Labour of Love: A Portrait of Ed Miliband Seen Through a Soft Hollywood Lens

Miliband fulfilling promise

Tuesday night saw the premiere of the latest British party political broadcast filmed by established Hollywood talent. Ed Miliband – A Portrait , described by the Guardian film critic as “a rather generic piece of journeyman work for Paul Greengrass”, shared all that is important to the leader of the Labour Party.

As well as speaking at length about the influence of Ralph Miliband, his Marxist academic father, Ed used the short Greengrass-directed film to announce he is “ready to offer [himself] as prime minister”.

Greengrass follows a distinguished line of British film directors involving themselves in British elections, in his case perhaps unsurprisingly as he started his directorial career on the British television current affairs programme World In Action.

In an interview to promote United 93, his film about the fourth plane hijacked on 9/11, he spoke of this early stage in his career saying “I’d spent a lot of time in my 20s going to places where bad stuff happens – bloodshed and conflict. It kind of marks you.”

Margaret Thatcher allegedly called the show “just a lot of Trotskyists.” Not entirely contradicting her, Greengrass expanded on the point when giving the prestigious British Academy of Film and Television Arts David Lean Lecture in 2014 describing World In Action as:

“…an eclectic mix of investigative reporting, documentary film making, left wing politics, popular culture, being rude to Mrs. Thatcher, being rude to Mrs. Thatcher again, being rude to MI5, being rude to Mrs. Thatcher again at any and every opportunity, and expenses diddling…it was where I learned about the world, the world of the 1980s. The Troubles, the miners’ strikes, Reagan and Thatcher, Central America, The Falklands War, Apartheid in South Africa. Strike, war, revolution and famine. This is where I learned how the world worked and how, who has the power and who doesn’t have the power and how the two are always in tension and how the world always is in action.”

Greengrass has never been a film-maker known to shy away from his political leanings although “Green Zone”, his film set during the Iraq War, was described in The New Yorker  as “a left-wing movie that looks and sounds like a right-wing one.”

When comparing his Jason Bourne to James Bond he described the latter as “an Imperialist right-wing f**kface.” In contrast to Greengrass, Matthew Vaughn, director of “Kick-Ass”, “X-Men: First Class” and “Kingsman: The Secret Service”, has been involved with the Conservative Party in recent years.

In 1987 Hugh Hudson, the Oscar winning director of Chariots of Fire, was commissioned by Peter Mandelson to film the broadcast which became known as “Kinnock – The Movie” for the then Labour Party leader.
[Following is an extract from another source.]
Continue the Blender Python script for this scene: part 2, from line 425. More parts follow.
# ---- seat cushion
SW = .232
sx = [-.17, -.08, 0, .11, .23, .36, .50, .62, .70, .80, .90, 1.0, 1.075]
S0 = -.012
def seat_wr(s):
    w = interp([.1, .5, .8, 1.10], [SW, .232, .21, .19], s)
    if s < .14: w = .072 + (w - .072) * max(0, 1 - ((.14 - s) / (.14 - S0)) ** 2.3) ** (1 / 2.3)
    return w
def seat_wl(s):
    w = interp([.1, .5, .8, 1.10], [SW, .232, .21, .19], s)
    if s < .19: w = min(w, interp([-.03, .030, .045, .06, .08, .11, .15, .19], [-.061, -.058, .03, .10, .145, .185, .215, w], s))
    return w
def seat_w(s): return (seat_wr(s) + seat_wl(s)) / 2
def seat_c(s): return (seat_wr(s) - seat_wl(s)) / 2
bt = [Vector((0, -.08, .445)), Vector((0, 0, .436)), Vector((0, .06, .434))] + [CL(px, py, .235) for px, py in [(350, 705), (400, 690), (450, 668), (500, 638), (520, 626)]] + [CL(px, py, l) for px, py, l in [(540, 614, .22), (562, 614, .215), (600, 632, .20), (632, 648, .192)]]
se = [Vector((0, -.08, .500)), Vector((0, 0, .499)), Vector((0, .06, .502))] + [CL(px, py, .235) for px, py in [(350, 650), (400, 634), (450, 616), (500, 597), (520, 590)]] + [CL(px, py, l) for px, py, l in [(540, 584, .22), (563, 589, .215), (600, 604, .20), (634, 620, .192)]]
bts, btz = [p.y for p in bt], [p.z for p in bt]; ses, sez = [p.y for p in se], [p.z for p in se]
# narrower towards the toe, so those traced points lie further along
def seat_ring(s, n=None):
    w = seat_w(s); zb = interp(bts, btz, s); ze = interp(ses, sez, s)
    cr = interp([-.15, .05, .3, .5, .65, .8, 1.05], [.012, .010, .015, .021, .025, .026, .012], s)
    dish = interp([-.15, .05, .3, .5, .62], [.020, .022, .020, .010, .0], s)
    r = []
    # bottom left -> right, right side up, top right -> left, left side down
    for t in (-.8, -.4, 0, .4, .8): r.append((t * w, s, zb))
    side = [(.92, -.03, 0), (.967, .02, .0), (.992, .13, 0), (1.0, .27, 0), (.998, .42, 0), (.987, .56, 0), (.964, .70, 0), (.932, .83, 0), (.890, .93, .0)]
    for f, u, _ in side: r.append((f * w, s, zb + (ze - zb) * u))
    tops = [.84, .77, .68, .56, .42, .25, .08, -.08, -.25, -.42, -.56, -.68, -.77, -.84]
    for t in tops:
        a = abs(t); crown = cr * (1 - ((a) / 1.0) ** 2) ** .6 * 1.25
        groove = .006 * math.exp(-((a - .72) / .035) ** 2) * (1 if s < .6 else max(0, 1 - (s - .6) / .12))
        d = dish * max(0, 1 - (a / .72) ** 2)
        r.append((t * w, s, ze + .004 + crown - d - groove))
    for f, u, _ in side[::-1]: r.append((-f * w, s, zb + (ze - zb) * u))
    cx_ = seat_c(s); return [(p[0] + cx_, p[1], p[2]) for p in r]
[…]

Mandelson said the purpose of the film was to raise Neil Kinnock’s “stock as a new kind of leader and, in effect, to camouflage most of the policy prospectus on which we were asking voters to put him into Downing Street”.

In one sense that film worked. Kinnock’s personal ratings were boosted by 19 points. In another sense it was a failure. Although Kinnock’s Labour Party did gain 20 seats in that election, Margaret Thatcher returned to office with a third general election victory and a Conservative Party majority of 102.

In 1992 fellow Oscar winner John Schleshinger, director of Midnight Cowboy and Marathon Man, attempted to better Hudson’s 1987 effort with his own film made in support of then Conservative Party leader and incumbent Prime Minister, John Major. Contradicting opinion polls during the election campaign and even exit polls on the night of the general election itself, the Conservative Party won that general election taking over 14 million votes, more than any British party has ever done before or since.

Ed Miliband and Paul Greengrass will be hoping that come election night in May they are more Major/Schleshinger than Kinnock/Hudson.